Ich habe einen Termin mit Ferdinand. Zehn Minuten vor unserer Verabredung betrete ich das Hospiz, die Sonne scheint, sie wärmt das Gebäude, zwei Katzen scharwenzeln die Gänge entlang und toben lautlos, wie nur Katzen dies können. Ein paar Schritte vorbei an dem großen Glasbehälter, in dem ein Stein von jedem lagert, der hier verstorben ist, stehe ich vor Ferdinands Tür. Und als ich gerade klopfen und zu deren Griff fassen will, öffnet sich die Tür von innen und eine Dame mittleren Alters wirkt ganz überrascht.
»Huch!«, sagt sie.
»Entschuldigung, ich wollte Sie nicht erschrecken.«, sage ich, »Ich möchte zu Ferdinand.«
»Oh, ich fürchte, Sie kommen zu spät.«
»Nein, nein, wir waren um neun Uhr verabredet, ich bin ganz sicher, es ist kurz vor neun.«
»Das kann gut sein, und doch: Es ist zu spät – mein Ferdinand ist heute Nacht gegangen.«
Ein Satz, der so viel mehr verriet, als ich in diesem Augenblick begreifen kann. Meine Beine nehmen zwei Schritte Abstand, in der stillen Hoffnung, die Situation besser verstehen zu können.
»Es tut mir leid, das wusste ich nicht«, stammle ich verloren.
»Das muss es nicht«, entgegnet sie mir. »Es ist gut, wie es ist.«
»Weil er sehr gelitten hat?«
»Nein, ganz im Gegenteil, weil er nun etwas weiß, das er gern erfahren wollte und das wir noch nicht wissen.«
Nur, weil er nicht mehr hier ist, ist er ja nicht fort
Ehe sich die Flut von Gedanken, die sich gerade in mir zu einer Welle zusammenfügt, breitmachen kann, stellt sich diese Frau mir als Margarete vor und lädt mich auf die Terrasse zu einem Kaffee ein.
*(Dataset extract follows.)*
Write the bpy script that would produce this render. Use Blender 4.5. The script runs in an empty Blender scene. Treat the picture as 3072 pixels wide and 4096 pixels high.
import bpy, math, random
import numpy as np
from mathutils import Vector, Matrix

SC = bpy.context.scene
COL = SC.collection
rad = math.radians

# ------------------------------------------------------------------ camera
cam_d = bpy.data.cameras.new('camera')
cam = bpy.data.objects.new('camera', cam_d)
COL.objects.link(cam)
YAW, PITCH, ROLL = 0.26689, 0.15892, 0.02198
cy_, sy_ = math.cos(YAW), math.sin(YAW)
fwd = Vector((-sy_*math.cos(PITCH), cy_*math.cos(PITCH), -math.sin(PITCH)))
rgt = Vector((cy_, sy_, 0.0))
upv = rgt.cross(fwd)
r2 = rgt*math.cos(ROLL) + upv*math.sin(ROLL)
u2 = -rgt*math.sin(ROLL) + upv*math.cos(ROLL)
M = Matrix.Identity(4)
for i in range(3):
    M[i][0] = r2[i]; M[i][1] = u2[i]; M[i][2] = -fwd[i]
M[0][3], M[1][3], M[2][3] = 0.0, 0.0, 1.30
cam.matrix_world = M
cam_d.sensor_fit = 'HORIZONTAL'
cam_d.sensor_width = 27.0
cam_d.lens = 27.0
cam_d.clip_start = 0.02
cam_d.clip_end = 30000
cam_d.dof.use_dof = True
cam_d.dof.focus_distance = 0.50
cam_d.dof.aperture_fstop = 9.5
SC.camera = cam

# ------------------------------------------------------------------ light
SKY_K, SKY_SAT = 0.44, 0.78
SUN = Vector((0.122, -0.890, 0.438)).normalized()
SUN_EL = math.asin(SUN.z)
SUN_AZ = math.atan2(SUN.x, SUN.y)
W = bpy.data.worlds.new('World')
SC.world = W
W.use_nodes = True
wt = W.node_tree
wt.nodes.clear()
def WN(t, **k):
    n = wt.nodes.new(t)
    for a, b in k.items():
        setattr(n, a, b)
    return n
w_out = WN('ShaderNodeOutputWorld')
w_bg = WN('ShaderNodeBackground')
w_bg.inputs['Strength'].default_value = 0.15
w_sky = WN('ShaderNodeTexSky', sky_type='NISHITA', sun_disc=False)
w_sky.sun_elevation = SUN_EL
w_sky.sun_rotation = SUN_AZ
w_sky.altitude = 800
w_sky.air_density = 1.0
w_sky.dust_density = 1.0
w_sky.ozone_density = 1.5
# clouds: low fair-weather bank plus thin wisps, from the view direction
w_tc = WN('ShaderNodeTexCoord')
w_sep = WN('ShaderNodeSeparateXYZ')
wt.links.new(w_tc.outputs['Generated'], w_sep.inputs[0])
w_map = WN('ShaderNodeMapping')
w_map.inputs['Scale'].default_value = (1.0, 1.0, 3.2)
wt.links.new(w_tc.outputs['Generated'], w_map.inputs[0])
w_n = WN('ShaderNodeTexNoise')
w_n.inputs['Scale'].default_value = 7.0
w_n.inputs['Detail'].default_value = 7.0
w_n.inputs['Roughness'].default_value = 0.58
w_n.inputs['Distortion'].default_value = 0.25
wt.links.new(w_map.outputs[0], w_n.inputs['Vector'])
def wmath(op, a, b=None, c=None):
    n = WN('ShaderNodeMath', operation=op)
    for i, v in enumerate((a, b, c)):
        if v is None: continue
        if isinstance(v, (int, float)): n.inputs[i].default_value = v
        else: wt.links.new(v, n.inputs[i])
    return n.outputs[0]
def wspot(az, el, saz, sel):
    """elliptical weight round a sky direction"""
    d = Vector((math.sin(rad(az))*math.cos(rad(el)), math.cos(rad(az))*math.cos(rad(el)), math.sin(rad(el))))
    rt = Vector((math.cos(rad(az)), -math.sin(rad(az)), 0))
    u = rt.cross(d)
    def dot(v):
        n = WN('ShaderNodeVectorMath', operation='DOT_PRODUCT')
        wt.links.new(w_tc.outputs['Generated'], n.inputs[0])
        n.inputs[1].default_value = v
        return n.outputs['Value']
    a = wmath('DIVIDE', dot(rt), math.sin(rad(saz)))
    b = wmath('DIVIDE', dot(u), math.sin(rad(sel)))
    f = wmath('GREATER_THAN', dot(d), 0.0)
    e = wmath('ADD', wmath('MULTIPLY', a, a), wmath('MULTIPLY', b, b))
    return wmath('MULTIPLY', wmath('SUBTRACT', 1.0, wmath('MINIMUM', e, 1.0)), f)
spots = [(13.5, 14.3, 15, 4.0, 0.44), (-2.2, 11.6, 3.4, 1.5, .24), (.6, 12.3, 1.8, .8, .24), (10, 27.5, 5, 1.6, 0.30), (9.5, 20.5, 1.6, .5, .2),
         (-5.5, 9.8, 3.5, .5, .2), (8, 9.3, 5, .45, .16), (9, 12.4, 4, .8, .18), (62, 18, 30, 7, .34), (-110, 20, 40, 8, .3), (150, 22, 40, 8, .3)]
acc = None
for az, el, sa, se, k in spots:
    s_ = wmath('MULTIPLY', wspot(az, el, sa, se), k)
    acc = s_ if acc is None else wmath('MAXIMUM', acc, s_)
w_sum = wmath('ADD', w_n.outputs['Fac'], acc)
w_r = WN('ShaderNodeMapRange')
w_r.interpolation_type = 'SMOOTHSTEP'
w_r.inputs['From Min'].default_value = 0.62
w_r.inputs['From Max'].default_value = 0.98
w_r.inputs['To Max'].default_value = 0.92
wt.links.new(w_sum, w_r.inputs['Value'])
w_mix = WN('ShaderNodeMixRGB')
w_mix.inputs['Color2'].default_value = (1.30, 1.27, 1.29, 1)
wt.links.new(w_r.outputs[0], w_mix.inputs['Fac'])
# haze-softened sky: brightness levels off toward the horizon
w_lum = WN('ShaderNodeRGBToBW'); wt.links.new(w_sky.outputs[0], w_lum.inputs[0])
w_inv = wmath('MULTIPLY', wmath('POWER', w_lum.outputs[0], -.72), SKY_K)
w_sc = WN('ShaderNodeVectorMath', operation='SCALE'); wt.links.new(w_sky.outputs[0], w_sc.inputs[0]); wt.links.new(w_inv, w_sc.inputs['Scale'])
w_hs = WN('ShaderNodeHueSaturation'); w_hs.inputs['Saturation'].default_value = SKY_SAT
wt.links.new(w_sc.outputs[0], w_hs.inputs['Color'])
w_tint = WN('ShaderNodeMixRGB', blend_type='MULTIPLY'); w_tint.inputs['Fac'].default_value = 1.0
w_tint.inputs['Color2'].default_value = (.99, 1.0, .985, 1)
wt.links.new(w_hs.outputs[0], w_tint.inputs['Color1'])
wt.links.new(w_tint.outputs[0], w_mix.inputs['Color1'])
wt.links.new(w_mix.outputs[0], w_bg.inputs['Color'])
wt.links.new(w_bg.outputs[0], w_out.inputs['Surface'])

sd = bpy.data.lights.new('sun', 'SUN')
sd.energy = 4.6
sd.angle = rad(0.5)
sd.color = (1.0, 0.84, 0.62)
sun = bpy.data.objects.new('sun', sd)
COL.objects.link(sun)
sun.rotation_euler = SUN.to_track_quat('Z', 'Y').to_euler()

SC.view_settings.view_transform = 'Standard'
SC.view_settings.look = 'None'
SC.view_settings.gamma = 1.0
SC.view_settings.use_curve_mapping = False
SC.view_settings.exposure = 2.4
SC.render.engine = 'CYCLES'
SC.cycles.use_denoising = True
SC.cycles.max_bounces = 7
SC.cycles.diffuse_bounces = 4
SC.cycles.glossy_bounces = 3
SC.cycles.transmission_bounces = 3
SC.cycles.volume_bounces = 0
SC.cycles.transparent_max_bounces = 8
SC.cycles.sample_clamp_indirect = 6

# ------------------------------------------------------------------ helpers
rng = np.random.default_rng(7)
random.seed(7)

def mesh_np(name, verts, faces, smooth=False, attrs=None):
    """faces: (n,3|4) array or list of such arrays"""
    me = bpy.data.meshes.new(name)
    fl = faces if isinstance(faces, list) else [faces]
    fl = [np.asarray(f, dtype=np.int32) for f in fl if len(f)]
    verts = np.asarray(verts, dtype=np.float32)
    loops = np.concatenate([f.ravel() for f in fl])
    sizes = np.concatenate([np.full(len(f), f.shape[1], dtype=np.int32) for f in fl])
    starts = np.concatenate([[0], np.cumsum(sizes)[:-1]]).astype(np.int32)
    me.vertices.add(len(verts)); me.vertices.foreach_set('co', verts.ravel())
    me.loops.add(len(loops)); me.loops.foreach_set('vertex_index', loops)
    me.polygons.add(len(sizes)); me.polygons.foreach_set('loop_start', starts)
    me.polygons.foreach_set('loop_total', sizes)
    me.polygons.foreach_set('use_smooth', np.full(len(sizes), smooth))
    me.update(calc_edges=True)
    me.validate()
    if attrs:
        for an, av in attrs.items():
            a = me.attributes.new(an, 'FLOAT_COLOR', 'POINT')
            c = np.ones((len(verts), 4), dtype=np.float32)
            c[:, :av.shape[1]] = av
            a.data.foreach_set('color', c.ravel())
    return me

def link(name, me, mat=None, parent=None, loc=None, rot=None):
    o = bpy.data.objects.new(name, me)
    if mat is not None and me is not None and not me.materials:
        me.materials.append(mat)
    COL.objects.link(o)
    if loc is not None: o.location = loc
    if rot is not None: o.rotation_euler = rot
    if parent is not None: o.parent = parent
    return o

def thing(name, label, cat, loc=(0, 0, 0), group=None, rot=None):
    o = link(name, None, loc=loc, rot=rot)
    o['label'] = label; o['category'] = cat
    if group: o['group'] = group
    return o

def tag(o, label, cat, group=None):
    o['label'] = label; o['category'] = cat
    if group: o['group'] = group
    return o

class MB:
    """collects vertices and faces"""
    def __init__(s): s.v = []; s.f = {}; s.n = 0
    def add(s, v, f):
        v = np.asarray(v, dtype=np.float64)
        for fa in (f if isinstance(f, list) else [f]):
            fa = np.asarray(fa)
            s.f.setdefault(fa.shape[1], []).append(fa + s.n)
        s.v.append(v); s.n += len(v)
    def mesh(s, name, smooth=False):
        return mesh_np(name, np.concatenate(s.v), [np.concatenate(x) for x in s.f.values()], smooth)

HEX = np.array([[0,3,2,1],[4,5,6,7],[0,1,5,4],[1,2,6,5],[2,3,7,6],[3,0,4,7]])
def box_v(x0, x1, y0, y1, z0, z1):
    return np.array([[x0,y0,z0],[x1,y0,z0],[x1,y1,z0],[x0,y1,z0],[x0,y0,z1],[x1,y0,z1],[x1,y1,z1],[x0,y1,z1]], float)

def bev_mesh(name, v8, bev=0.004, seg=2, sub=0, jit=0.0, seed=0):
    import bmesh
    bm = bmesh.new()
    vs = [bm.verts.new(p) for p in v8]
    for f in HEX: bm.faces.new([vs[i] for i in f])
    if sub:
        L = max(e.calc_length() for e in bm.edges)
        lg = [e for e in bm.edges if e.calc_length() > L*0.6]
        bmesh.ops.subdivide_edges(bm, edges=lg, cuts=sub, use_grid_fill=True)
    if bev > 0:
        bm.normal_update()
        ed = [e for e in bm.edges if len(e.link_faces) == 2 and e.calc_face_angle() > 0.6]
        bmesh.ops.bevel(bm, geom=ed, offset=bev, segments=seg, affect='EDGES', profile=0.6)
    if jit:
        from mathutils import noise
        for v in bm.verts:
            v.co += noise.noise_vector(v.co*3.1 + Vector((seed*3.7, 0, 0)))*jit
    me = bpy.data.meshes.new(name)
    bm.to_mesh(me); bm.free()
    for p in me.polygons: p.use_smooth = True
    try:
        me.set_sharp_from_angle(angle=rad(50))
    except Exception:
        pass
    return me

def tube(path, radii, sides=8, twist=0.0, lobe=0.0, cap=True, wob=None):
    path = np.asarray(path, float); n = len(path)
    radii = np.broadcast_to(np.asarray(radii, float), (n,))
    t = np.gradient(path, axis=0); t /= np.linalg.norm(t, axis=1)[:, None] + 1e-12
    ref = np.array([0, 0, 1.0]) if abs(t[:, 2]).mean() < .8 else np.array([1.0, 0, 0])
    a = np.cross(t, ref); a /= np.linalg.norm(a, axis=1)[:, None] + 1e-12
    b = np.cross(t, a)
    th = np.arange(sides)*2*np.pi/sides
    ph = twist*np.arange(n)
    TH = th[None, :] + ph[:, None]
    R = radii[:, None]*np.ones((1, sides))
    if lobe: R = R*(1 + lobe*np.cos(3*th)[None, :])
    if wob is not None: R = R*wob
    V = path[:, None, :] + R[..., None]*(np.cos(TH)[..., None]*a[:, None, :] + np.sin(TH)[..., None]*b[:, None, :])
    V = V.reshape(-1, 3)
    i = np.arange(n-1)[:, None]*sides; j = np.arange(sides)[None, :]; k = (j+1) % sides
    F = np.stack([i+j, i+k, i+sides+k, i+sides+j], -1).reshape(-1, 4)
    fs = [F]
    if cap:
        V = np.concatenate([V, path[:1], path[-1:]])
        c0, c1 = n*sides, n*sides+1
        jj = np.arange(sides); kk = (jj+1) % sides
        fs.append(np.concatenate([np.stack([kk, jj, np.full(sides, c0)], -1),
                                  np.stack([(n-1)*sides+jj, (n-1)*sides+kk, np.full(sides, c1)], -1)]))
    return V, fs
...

»Gestern Abend saß ich mit meinem Mann zusammen hier. Wir lachten leise. Mehr mit den Augen als mit allem anderen. Und dann sagte er etwas, das so typisch ist für ihn, so wunderbar, wahr und warm. Er sagte: »Ich weiß gar nicht, wen von uns beiden ich mehr beglückwünschen sollte.«
Sie lächelt, die Sonne hinter ihr lächelt mit und lässt die kleine Träne, die ihre Wange hinunterrollt und ihren Lidstrich etwas weicher formt, glitzern.
»Das ist ein ganz wunderbarer letzter Gedanke, den Ihr Mann mit Ihnen geteilt hat, da steckt eine ganze Menge drin.«
»Ja, das stimmt. Auch wenn ich ziemlich sicher bin, dass es nicht der letzte Gedanke war, den mein Ferdinand mit mir geteilt hat. Nur, weil er nicht mehr hier ist, ist er ja nicht fort.«
»Was glauben Sie, wo er nun ist?«
»Halten Sie mich bitte nicht für verrückt, ich weiß sehr wohl, dass sein Körper heute Morgen hier abgeholt und ins Krematorium gebracht wurde. Seien Sie sich jedoch gewiss, dass Ferdinand sehr viel mehr war, als seine körperliche Hülle. Für mich in jedem Fall. Er ist mein Seelenverwandter und ich spüre keinerlei Veränderung, seit sein Herz aufhörte zu schlagen. Unsere Verbindung ist ungebrochen.«
Themen wie diese sind schwierig für mich. Und zwar am Ende aus einem einzigen Grund: Sie sind mir unbekannt. Gewissermaßen fremd. Neu. Und offensichtlich allein dadurch suspekt.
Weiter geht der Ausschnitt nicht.